**Aim of the exercise:** Give the number of lines that include the word "from", nothing more.

**Information supplied:**
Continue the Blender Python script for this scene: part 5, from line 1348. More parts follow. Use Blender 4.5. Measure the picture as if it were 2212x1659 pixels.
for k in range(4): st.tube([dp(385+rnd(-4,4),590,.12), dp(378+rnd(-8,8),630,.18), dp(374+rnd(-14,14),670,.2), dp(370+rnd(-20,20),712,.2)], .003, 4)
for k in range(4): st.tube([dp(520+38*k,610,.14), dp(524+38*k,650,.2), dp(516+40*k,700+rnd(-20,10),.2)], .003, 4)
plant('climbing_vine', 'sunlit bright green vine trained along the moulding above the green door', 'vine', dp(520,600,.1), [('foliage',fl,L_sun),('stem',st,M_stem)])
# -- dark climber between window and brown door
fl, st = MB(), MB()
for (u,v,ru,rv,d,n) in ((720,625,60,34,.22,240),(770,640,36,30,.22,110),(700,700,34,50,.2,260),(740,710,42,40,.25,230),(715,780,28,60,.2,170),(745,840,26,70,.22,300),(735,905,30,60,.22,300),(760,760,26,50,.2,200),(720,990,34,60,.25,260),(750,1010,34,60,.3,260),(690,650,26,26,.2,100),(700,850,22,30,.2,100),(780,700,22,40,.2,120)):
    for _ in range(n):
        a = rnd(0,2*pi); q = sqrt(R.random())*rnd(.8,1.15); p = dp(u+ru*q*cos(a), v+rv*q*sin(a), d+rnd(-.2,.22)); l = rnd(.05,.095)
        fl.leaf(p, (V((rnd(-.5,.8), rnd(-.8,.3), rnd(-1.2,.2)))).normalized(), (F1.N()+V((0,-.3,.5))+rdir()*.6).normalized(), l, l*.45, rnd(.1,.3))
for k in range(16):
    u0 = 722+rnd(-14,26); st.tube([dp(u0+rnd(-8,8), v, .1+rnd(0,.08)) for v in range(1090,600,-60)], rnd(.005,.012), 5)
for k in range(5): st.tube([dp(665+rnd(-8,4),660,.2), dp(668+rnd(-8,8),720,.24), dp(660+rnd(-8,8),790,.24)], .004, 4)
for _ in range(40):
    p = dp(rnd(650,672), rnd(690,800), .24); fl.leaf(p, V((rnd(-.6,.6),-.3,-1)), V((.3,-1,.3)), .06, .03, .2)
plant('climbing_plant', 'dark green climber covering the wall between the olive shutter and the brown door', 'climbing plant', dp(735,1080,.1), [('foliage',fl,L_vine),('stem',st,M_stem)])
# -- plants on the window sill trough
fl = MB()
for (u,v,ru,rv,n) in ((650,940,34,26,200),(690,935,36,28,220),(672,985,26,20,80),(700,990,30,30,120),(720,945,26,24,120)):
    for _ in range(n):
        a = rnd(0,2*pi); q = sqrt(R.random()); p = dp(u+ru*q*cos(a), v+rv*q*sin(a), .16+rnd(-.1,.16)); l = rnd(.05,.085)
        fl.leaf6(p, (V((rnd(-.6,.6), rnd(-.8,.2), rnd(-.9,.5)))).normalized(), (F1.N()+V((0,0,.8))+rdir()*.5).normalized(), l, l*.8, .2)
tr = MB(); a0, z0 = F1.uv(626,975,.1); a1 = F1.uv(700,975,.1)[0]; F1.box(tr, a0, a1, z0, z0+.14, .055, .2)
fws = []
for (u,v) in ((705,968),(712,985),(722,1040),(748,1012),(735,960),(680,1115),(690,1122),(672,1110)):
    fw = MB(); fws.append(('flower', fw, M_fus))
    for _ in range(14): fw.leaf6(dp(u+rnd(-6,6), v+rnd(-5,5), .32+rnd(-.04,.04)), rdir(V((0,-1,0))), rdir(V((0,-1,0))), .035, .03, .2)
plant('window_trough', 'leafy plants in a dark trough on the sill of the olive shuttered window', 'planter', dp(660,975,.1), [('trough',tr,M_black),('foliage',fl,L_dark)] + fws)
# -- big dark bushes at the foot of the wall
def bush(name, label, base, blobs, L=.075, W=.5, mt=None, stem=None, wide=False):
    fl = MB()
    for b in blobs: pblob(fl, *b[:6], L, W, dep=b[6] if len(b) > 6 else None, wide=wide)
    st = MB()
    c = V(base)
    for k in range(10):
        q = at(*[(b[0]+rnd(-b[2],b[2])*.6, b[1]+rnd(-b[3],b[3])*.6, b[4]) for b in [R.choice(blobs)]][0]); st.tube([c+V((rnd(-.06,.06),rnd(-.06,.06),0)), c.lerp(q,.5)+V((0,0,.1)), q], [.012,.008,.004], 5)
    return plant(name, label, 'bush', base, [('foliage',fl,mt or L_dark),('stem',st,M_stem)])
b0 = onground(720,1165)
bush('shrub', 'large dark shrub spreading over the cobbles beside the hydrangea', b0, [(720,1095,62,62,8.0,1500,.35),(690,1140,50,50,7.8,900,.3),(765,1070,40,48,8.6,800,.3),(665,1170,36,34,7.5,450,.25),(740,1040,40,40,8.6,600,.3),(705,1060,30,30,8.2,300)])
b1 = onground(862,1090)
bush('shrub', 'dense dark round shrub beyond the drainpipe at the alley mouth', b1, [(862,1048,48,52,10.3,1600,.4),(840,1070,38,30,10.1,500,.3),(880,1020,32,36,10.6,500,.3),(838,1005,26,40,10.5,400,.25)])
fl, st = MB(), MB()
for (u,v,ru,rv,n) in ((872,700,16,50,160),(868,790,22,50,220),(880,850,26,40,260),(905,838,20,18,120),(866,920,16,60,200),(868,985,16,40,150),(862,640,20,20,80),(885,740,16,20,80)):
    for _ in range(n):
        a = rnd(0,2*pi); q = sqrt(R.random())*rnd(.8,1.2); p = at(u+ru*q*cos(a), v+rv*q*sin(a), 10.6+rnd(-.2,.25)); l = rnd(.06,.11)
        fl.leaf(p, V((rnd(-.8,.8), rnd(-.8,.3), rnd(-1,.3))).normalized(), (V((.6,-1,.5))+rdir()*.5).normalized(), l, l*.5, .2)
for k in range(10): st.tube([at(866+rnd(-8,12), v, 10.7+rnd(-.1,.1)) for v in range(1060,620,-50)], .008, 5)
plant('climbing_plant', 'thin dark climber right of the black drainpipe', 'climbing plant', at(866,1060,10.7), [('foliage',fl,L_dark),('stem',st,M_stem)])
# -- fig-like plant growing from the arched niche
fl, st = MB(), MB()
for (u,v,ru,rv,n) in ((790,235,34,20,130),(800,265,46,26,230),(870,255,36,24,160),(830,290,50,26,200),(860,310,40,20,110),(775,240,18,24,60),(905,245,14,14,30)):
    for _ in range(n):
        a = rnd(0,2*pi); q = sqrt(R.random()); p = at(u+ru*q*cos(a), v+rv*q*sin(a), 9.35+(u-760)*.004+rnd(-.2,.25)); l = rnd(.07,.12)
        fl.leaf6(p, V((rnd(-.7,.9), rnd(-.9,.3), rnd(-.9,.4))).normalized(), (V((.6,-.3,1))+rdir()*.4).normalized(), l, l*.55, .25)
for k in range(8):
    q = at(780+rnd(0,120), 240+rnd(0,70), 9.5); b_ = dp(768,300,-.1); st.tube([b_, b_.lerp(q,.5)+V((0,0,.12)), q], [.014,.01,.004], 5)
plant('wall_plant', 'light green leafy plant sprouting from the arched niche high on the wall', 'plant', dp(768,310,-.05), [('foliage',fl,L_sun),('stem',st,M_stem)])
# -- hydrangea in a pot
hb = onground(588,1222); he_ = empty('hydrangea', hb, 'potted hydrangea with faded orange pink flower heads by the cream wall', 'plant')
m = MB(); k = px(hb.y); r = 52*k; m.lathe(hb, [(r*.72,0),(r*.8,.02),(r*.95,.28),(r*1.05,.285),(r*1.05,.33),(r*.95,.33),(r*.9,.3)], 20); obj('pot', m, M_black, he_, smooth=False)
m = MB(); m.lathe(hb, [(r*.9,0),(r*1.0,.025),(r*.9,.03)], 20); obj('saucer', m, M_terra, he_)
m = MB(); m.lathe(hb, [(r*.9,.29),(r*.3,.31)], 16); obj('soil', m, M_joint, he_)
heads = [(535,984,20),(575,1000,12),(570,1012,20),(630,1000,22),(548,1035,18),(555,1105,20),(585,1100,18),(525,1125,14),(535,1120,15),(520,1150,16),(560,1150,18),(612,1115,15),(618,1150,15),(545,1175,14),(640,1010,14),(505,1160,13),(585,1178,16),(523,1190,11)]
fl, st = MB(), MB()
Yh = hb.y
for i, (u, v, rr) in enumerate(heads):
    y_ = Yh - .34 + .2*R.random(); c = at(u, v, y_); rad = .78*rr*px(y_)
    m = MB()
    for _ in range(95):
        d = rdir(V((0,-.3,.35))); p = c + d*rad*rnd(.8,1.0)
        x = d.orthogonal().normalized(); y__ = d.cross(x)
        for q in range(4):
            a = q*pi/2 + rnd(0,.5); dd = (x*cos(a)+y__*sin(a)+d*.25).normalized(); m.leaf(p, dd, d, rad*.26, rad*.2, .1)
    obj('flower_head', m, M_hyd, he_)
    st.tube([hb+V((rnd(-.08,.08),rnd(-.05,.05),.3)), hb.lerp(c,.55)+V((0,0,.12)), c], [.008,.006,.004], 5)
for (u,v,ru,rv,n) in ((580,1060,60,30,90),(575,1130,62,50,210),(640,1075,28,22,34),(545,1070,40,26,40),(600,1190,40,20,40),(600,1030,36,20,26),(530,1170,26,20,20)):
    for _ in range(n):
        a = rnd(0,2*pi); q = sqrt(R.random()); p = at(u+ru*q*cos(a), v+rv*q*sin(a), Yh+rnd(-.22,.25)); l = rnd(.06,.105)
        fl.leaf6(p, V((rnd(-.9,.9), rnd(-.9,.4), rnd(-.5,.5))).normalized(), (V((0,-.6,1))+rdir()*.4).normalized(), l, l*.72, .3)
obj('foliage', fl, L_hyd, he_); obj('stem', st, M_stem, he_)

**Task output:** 3